Exercise aim: Output every line of the data exactly as it appears.

****************************************

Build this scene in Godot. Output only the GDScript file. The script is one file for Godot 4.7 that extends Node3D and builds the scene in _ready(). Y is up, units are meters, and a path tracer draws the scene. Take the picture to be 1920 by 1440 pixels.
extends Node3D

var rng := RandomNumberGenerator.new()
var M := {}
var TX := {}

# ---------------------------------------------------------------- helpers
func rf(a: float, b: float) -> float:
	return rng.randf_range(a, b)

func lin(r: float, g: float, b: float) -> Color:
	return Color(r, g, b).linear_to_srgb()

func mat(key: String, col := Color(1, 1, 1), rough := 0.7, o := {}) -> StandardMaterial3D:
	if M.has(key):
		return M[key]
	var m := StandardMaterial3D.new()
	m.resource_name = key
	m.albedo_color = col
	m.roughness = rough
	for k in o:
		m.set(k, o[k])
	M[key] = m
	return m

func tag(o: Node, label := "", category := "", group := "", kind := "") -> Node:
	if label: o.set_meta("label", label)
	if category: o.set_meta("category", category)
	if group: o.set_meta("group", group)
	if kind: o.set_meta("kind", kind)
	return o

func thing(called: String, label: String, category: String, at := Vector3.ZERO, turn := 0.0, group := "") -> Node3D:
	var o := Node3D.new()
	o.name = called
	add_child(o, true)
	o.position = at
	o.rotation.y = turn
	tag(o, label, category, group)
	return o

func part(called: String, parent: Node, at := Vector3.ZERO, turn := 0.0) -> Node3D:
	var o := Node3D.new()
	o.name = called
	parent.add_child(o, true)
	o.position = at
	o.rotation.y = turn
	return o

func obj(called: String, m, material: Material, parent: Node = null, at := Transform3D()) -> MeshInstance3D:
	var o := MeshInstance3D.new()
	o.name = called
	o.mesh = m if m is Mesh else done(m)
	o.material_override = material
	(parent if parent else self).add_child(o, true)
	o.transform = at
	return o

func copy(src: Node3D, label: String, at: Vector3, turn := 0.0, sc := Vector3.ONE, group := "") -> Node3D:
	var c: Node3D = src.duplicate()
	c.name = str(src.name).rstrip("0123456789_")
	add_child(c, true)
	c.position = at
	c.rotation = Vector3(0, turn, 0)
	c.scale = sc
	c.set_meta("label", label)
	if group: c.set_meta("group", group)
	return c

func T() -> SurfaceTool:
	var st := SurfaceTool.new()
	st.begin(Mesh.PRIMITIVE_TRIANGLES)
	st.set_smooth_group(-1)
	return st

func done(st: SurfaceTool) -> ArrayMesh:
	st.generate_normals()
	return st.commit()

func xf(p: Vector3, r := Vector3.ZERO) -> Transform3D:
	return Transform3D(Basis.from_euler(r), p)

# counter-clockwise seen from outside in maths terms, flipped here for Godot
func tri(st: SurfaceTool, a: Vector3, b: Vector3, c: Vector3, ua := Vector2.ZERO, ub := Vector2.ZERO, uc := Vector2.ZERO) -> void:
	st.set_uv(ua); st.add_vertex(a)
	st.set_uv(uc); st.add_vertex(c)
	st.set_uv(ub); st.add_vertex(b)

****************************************

Solution for this problem:
Build this scene in Godot. Output only the GDScript file. The script is one file for Godot 4.7 that extends Node3D and builds the scene in _ready(). Y is up, units are meters, and a path tracer draws the scene. Take the picture to be 1920 by 1440 pixels.
extends Node3D

var rng := RandomNumberGenerator.new()
var M := {}
var TX := {}

# ---------------------------------------------------------------- helpers
func rf(a: float, b: float) -> float:
	return rng.randf_range(a, b)

func lin(r: float, g: float, b: float) -> Color:
	return Color(r, g, b).linear_to_srgb()

func mat(key: String, col := Color(1, 1, 1), rough := 0.7, o := {}) -> StandardMaterial3D:
	if M.has(key):
		return M[key]
	var m := StandardMaterial3D.new()
	m.resource_name = key
	m.albedo_color = col
	m.roughness = rough
	for k in o:
		m.set(k, o[k])
	M[key] = m
	return m

func tag(o: Node, label := "", category := "", group := "", kind := "") -> Node:
	if label: o.set_meta("label", label)
	if category: o.set_meta("category", category)
	if group: o.set_meta("group", group)
	if kind: o.set_meta("kind", kind)
	return o

func thing(called: String, label: String, category: String, at := Vector3.ZERO, turn := 0.0, group := "") -> Node3D:
	var o := Node3D.new()
	o.name = called
	add_child(o, true)
	o.position = at
	o.rotation.y = turn
	tag(o, label, category, group)
	return o

func part(called: String, parent: Node, at := Vector3.ZERO, turn := 0.0) -> Node3D:
	var o := Node3D.new()
	o.name = called
	parent.add_child(o, true)
	o.position = at
	o.rotation.y = turn
	return o

func obj(called: String, m, material: Material, parent: Node = null, at := Transform3D()) -> MeshInstance3D:
	var o := MeshInstance3D.new()
	o.name = called
	o.mesh = m if m is Mesh else done(m)
	o.material_override = material
	(parent if parent else self).add_child(o, true)
	o.transform = at
	return o

func copy(src: Node3D, label: String, at: Vector3, turn := 0.0, sc := Vector3.ONE, group := "") -> Node3D:
	var c: Node3D = src.duplicate()
	c.name = str(src.name).rstrip("0123456789_")
	add_child(c, true)
	c.position = at
	c.rotation = Vector3(0, turn, 0)
	c.scale = sc
	c.set_meta("label", label)
	if group: c.set_meta("group", group)
	return c

func T() -> SurfaceTool:
	var st := SurfaceTool.new()
	st.begin(Mesh.PRIMITIVE_TRIANGLES)
	st.set_smooth_group(-1)
	return st

func done(st: SurfaceTool) -> ArrayMesh:
	st.generate_normals()
	return st.commit()

func xf(p: Vector3, r := Vector3.ZERO) -> Transform3D:
	return Transform3D(Basis.from_euler(r), p)

# counter-clockwise seen from outside in maths terms, flipped here for Godot
func tri(st: SurfaceTool, a: Vector3, b: Vector3, c: Vector3, ua := Vector2.ZERO, ub := Vector2.ZERO, uc := Vector2.ZERO) -> void:
	st.set_uv(ua); st.add_vertex(a)
	st.set_uv(uc); st.add_vertex(c)
	st.set_uv(ub); st.add_vertex(b)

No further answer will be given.